Мать долго носилась за мной по двору, а когда поймала, отхлестала от души. Хотя я был верткий. Никогда не признавался в содеянном, обзывал маму «чукчей», в крайнем случае забирался под сдвинутые родительские кровати шириной, наверное, метра в три. Просидеть там мог несколько часов — вытащить было невозможно.
Родители пропадали на заводе, так что всеми навыками и умениями я обязан брату Женьке, который был на десять лет старше. Например, именно он научил меня курить. Папа не дотрагивался до сигарет, а мама периодически баловалась, и дома всегда была заныкана пачка «БТ». Как-то, покурив в форточку, Женька решил еще и бражки попробовать. Сколько себя помню, она всегда тихонько бурлила у нас на кухне. Не допил и стакана, как его страшно развезло.
Валяется на кровати и говорит: «Если спросят, кого тошнило, скажи, что тебя». Когда родители вернулись, честно пытался «признаться». И хотя никто, конечно, не поверил, получил наравне с братом.
От Женьки в детстве я натерпелся. Однажды он чуть не оторвал мне язык. Зимой в Кемерово страшные морозы, а я, идиот, лизнул стоявший во дворе детский паровозик. Естественно, язык тут же прилип к железу. А тут как раз из дома вышел брат:
— Вить, иди обедать, мать зовет!
— Ы-ы-ы...
Женька подошел и рванул меня за руку. Кровищи было!
В другой раз брат меня поджег. Я нашел где-то пузырек с бензином, которым мама смазывала швейную машинку.
Естественно, опрокинул его на себя. А Женька как раз рассыпал в комнате мелочь. Монетки закатились под диван, брат хотел их собрать, но в темноте ничего не было видно, и он зажег спичку. Я подлез из любопытства, и нейлоновый костюмчик вспыхнул. Мама пришла с работы — один сын весь в ожогах, без пяти минут летчик Гастелло, а другой аж трясется от пережитого страха...
Мы жили так же, как все вокруг, и никакого дискомфорта я не испытывал. Конечно, когда смотрел фильм «Гостья из будущего», понимал, что в столице жизнь немного иная. Например, там едят эскимо — мороженое с шоколадом, самое вкусное на свете. В Кемерово приходилось довольствоваться пломбиром «Забава» в виде гитарки: половина сливочная, половина клубничная. Продавали его только в центре, и чтобы туда добраться, надо было переехать на другой берег Томи и час трястись в автобусе.
Так что главной вкуснятиной оставалось сгущенное молоко, которое мамина троюродная сестра приносила со своего Тяжинского завода в закатанных трехлитровых банках.
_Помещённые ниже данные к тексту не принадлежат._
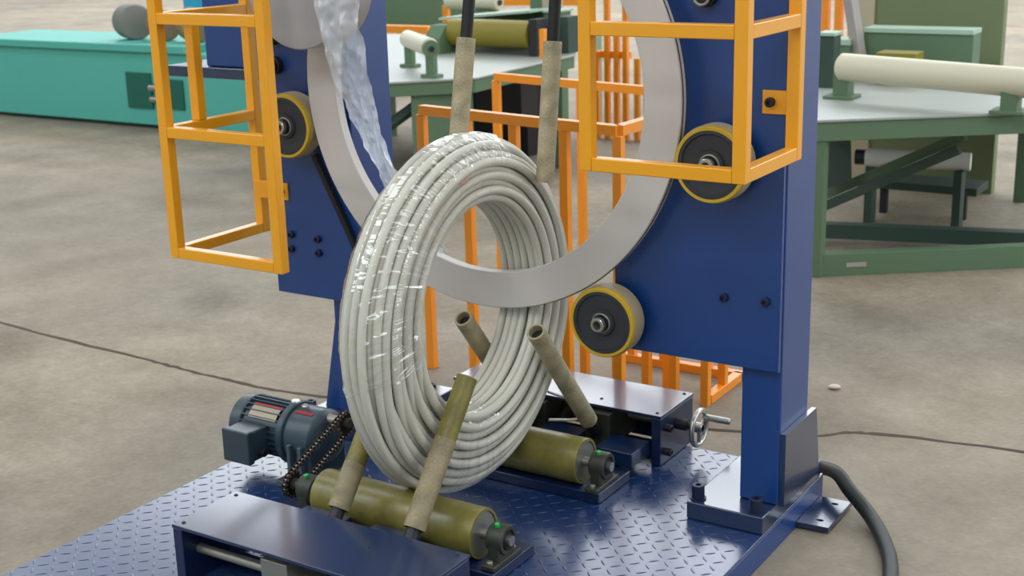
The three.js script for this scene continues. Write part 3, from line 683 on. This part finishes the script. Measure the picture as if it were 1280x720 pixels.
solo('green_post', 'slim grey-green upright between the right guard frame and the rack', 'post', bx(-4.8, -4.74, 0, 0.72, -8.7, -8.6), std(0x7d9a85, 0.6));
{ // small white roller on its stand
  const t = thing('roller_stand', 'short white roller on two green supports at the near end of the table', 'roller', [-4.65, 0.7, -6.35]);
  const a = V(-4.44, 0.7, -6.16), b = V(-4.87, 0.7, -6.54);
  const d = b.clone().sub(a).normalize(), y = 0.86;
  for (const p of [a, b]) part('support', [bx(p.x - 0.028, p.x + 0.028, 0.7, y - 0.03, p.z - 0.02, p.z + 0.02), bx(p.x - 0.055, p.x + 0.055, 0.7, 0.72, p.z - 0.035, p.z + 0.035), cyl(V(p.x, y, p.z).addScaledVector(d, -0.02), V(p.x, y, p.z).addScaledVector(d, 0.02), 0.048)], M.machGreen, t);
  part('roller_body', drum(V(a.x, y + 0.005, a.z).addScaledVector(d, 0.021), V(b.x, y + 0.005, b.z).addScaledVector(d, 0.04), 0.052, 0.008), M.cream, t);
  part('axle_end', cyl(V(a.x, y, a.z).addScaledVector(d, -0.03), V(a.x, y, a.z).addScaledVector(d, 0.02), 0.015), M.dark, t);
}
{ // olive roller in its green housing
  const t = thing('coating_roller', 'wide olive-yellow roller under a pale green cover on the table', 'roller', [-4.8, 0.7, -7.35]);
  part('roller_body', drum(V(-5.12, 0.83, -7.36), V(-4.495, 0.83, -7.34), 0.088, 0.004, 40), M.olive, t);
  part('housing_end', slabZY([[-7.2, 0.7], [-7.2, 0.8], [-7.28, 0.88], [-7.45, 0.88], [-7.45, 0.7]], -5.24, -5.12, 0.002), M.machGreen, t);
  part('end_bracket', bx(-4.49, -4.43, 0.7, 0.93, -7.42, -7.28), M.dark, t);
  part('cover', slab([[-5.26, 0.9], [-4.55, 0.96], [-4.55, 0.975], [-5.26, 0.915]], 'xy', -7.7, -7.4), M.machPale, t);
  part('cover_back', slab([[-5.26, 0.7], [-4.55, 0.7], [-4.55, 0.96], [-5.26, 0.9]], 'xy', -7.74, -7.7), M.machGreen, t);
}
{
  const t = thing('green_machine', 'tall green machine housing at the back of the work table', 'machine', [-4.6, 0.7, -7.9]);
  part('upright', bx(-4.77, -4.67, 0.7, 1.35, -7.86, -7.76), M.machGreen, t);
  part('upright', bx(-4.67, -4.57, 0.7, 1.35, -7.85, -7.75), M.creamDk, t, 'cream upright');
  part('side_panel', bx(-4.54, -4.44, 0.7, 0.95, -7.73, -7.55), M.machGreen, t);
  part('lid', bx(-4.545, -4.43, 0.95, 0.965, -7.745, -7.54), M.machPale, t);
  part('side_panel', bx(-4.43, -4.33, 0.7, 0.93, -7.66, -7.5), M.machGreenDk, t);
}
solo('stop_post', 'short orange stop post on the table beside the right hanging pole', 'post', bx(-4.365, -4.33, 0.7, 0.88, -7.24, -7.2), M.orangeDeep);
{ const t = thing('cream_roller', 'cream roller with a round end at the top edge far behind the table', 'roller', [-5.88, 0.8, -9.1]);
  part('roller_body', drum(V(-6.3, 0.9, -9.0), V(-5.78, 0.9, -8.95), 0.06, 0.006), M.cream, t);
  part('end_hub', drum(V(-5.78, 0.9, -8.95), V(-5.765, 0.9, -8.948), 0.022, 0.002, 20), M.dark, t);
  part('stand', bx(-6.0, -5.84, 0, 0.84, -9.04, -8.9), M.machGreen, t); }
solo('green_cabinet', 'long green cabinet far behind the orange beam at the top edge', 'cabinet', bx(-9.6, -7.5, 0, 0.8, -11.6, -11), M.machGreen);
solo('stacked_boards', 'pinkish boards stacked in front of the far green cabinet', 'boards', bx(-8.6, -7.3, 0, 0.46, -10.9, -10.2), std(0xb59a84, 0.7));

// ---------------------------------------------------------------- right-hand table
{
  const t = thing('green_table', 'green-framed machine table with a pale top at the right edge', 'table', [-1.4, 0, -6]);
  const Y = 0.7, pts = [[-1.965, -5.5], [-1.05, -6.19], [-1.5, -7.6], [-2.72, -7.3]];
  part('tabletop', slabXZ(pts, Y - 0.012, Y, 0.002), M.tableTop, t);
  const ins = pts.map(([x, z]) => [x + (-1.8 - x) * 0.012, z + (-6.6 - z) * 0.012]);
  part('apron', slabXZ(ins, Y - 0.095, Y - 0.0125, 0.002), M.machGreen, t);
  const leg = (x, z, w = 0.06) => part('leg', bx(x - w / 2, x + w / 2, 0, Y - 0.095, z - w / 2, z + w / 2), M.machGreen, t);
  leg(-1.965, -5.56); leg(-1.12, -6.2); leg(-1.52, -7.5); leg(-2.62, -7.25);
  part('lower_beam', slabXZ([[-1.94, -5.55], [-1.1, -6.17], [-1.14, -6.22], [-1.98, -5.6]], 0.0, 0.1, 0.002), M.machGreen, t);
  part('lower_beam', slabXZ([[-2.2, -6.1], [-1.25, -6.35], [-1.27, -6.42], [-2.22, -6.17]], 0.03, 0.1, 0.002), M.machGreenDk, t);
  part('brace', sqBar(V(-2.12, 0.2, -6.02), V(-1.5, 0.52, -6.05), 0.045), M.machGreenDk, t);
  part('brace', sqBar(V(-2.12, 0.25, -6.1), V(-1.5, 0.57, -6.13), 0.045), M.machGreen, t);
  part('hanging_plate', slab([[-2.11, 0.29], [-1.97, 0.34], [-1.985, 0.6], [-2.08, 0.6], [-2.12, 0.52]], 'xy', -6.02, -6.0), M.machGreenDk, t);
  part('label_plate', (() => { const g = new THREE.BoxGeometry(0.09, 0.02, 0.002); g.rotateY(0.636); return g.translate(-1.81, 0.05, -5.643); })(), M.grey, t, 'pale label strip');
}
{
  const t = thing('white_roller', 'long cream white roller on a green stand on the right-hand table', 'roller', [-1.7, 0.7, -6.2]);
  part('roller_body', drum(V(-2.1, 0.848, -6.17), V(-1.15, 0.83, -5.98), 0.064, 0.014), M.cream, t);
  part('stand', [bx(-2.12, -2.05, 0.7, 0.82, -6.24, -6.14), bx(-2.16, -2.02, 0.7, 0.715, -6.26, -6.12)], M.machGreen, t);
  part('stand', [bx(-1.32, -1.25, 0.7, 0.8, -6.06, -5.96), bx(-1.36, -1.22, 0.7, 0.715, -6.08, -5.94)], M.machGreen, t);
}
{
  const t = thing('green_housing', 'green machine housing with pale top edges behind the cream white roller', 'machine', [-2.2, 0.7, -6.8]);
  part('front_panel', bx(-2.33, -2.245, 0.7, 0.955, -6.6, -6.5), M.machGreenDk, t);
  part('panel_edge', bx(-2.335, -2.24, 0.955, 0.972, -6.62, -6.49), M.machPale, t);
  part('side_panel', bx(-2.42, -2.3, 0.7, 0.87, -7.05, -6.9), M.machGreen, t);
  part('panel_edge', bx(-2.42, -2.3, 0.87, 0.9, -7.06, -6.89), M.machPale, t);
  part('side_panel', bx(-2.26, -1.7, 0.7, 0.93, -7.15, -7.0), M.machGreen, t);
  part('panel_edge', bx(-2.26, -1.7, 0.93, 0.955, -7.16, -6.99), M.machPale, t);
  part('slanted_arm', sqBar(V(-2.35, 1.2, -6.97), V(-2.245, 0.72, -6.95), 0.055), M.grey, t, 'grey slanted arm');
}
solo('cream_column', 'cream upright panel behind the grey slanted arm at the right', 'panel', bx(-2.5, -2.4, 0, 1.4, -7.75, -7.6), M.creamDk);
solo('olive_screen', 'olive green upright screen at the upper right edge', 'screen', bx(-2.4, -1.7, 0, 1.4, -7.7, -7.62), std(0x74805a, 0.6));
solo('olive_block', 'small olive-yellow block behind the cream white roller', 'block', bx(-2.1, -1.9, 0.7, 0.86, -6.85, -6.7), M.olive);
solo('brown_bobbin', 'small brown bobbin between the green panels behind the cream white roller', 'bobbin', drum(V(-2.31, 0.7, -6.75), V(-2.31, 0.84, -6.75), 0.025, 0.006, 20), std(0xa9825e, 0.6));
{
  const t = thing('paper_roll', 'white paper roll on a dark core under the right-hand table', 'roll', [-1.92, 0, -6.65]);
  part('roll_body', drum(V(-2.1, 0.345, -6.62), V(-1.6, 0.345, -6.7), 0.045, 0.003), std(0xd8d8d2, 0.7), t);
  part('core', cyl(V(-2.15, 0.345, -6.612), V(-2.1, 0.345, -6.62), 0.038), M.dark, t);
  for (const x of [-2.08, -1.64]) part('stand', bx(x - 0.02, x + 0.02, 0, 0.305, -6.7, -6.62), M.machGreenDk, t);
}
{
  const t = thing('low_bench', 'low dark green bench on the floor beneath the right-hand table', 'bench', [-1.9, 0, -6.95]);
  part('bench_top', bx(-2.22, -1.6, 0.14, 0.18, -7.1, -6.86), M.machGreenDk, t);
  for (const x of [-2.09, -1.68]) part('leg', bx(x - 0.018, x + 0.018, 0, 0.14, -6.95, -6.91), M.dark, t);
}
railing('orange railing of three posts at the upper right behind the blue column', [[-3.175, -9], [-2.9, -9.02]], 1.3, 0.055, [3], M.orangeDeep);

// ---------------------------------------------------------------- left background
{
  const t = thing('teal_machine', 'long teal machine bed far back on the left', 'machine', [-8, 0, -7.7]);
  part('bed', bx(-10.2, -6.45, 0.03, 0.6, -8.1, -7.4, 0.01), M.teal, t);
  part('top_ledge', bx(-10.25, -7.6, 0.6, 0.66, -8.15, -7.36, 0.008), M.teal, t);
  part('recess', bx(-7.86, -7.68, 0.17, 0.4, -7.4, -7.385), M.tealDk, t);
  part('recess', bx(-8.3, -8.02, 0.16, 0.44, -7.4, -7.385), M.tealDk, t);
  part('handle', [drum(V(-8.02, 0.33, -7.37), V(-7.93, 0.33, -7.37), 0.03, 0.008, 20)], M.steel, t);
  part('handle', [drum(V(-8.02, 0.24, -7.37), V(-7.93, 0.24, -7.37), 0.025, 0.008, 20)], M.steel, t);
  part('base', bx(-10.2, -6.5, 0, 0.03, -8.05, -7.45), M.machGreenDk, t);
}
solo('brown_drum', 'brown drum on the teal machine bed at the left edge', 'drum', drum(V(-8.24, 0.781, -7.75), V(-8.06, 0.781, -7.64), 0.12, 0.01), M.brown);
solo('tan_drum', 'tan drum on the teal machine bed next to the dark gap', 'drum', drum(V(-7.9, 0.791, -7.75), V(-7.72, 0.791, -7.64), 0.13, 0.01), std(0x8e7a50, 0.7));
solo('dark_motor', 'dark motor block on the teal machine bed behind the guard top', 'motor', [bx(-7.5, -7.2, 0.601, 0.93, -7.95, -7.7, 0.02), drum(V(-7.56, 0.85, -7.72), V(-7.3, 0.85, -7.72), 0.08, 0.01)], std(0x5d5650, 0.6));
solo('grey_spool', 'grey spool on the teal machine bed outside the guard frame', 'spool', drum(V(-8.6, 0.8, -7.75), V(-8.4, 0.8, -7.65), 0.14, 0.01), std(0x7c7a72, 0.7));
solo('cyan_bin', 'cyan bin far behind the teal machine at the top edge', 'bin', bx(-9.25, -8.7, 0, 0.92, -9.4, -9), M.cyan);

renderer.render(scene, camera);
Однако временами нападала страшная тоска. Хотя был активным пионером, знал, чем отличился Сальвадор Альенде, и совсем было собрался в Никарагуа на помощь повстанцам. Походил, кажется, во все возможные кружки и спортивные секции. Даже простой обед превращал в спектакль. Возвращаясь из школы, накрывал кухонный стол скатертью, вытаскивал из серванта хрустальную вазу, которую мама доставала только на Новый год — под салат оливье, который у нас назывался почему-то «зимним». Для меня она была не салатницей, а царским кубком.
Наливал в нее чай, поднимал двумя руками над головой и провозглашал: «Дорогие друзья, собравшись за этим столом, мы поднимаем эту чашу...» Видимо, к тому моменту я уже прочитал «Айвенго».
Родители хоть подспудно, но тянулись к прекрасному: стены нашей квартиры были завешаны репродукциями известных картин, наклеенных на прессованную фанеру. Сверху пшикнешь лаком — получается красота. И книги мне дарили: «Танкер «Дербент» об установлении советской власти в Азербайджане и «Сыновья Беки» — о том же самом, но в Ингушетии. К счастью, в те годы сдавали макулатуру в обмен на книжки и библиотека дома собралась приличная. Читать я любил, так что когда мы с приятелем Сашкой увидели на стене объявление об открытии первой в Кемерово гимназии, особо не раздумывал.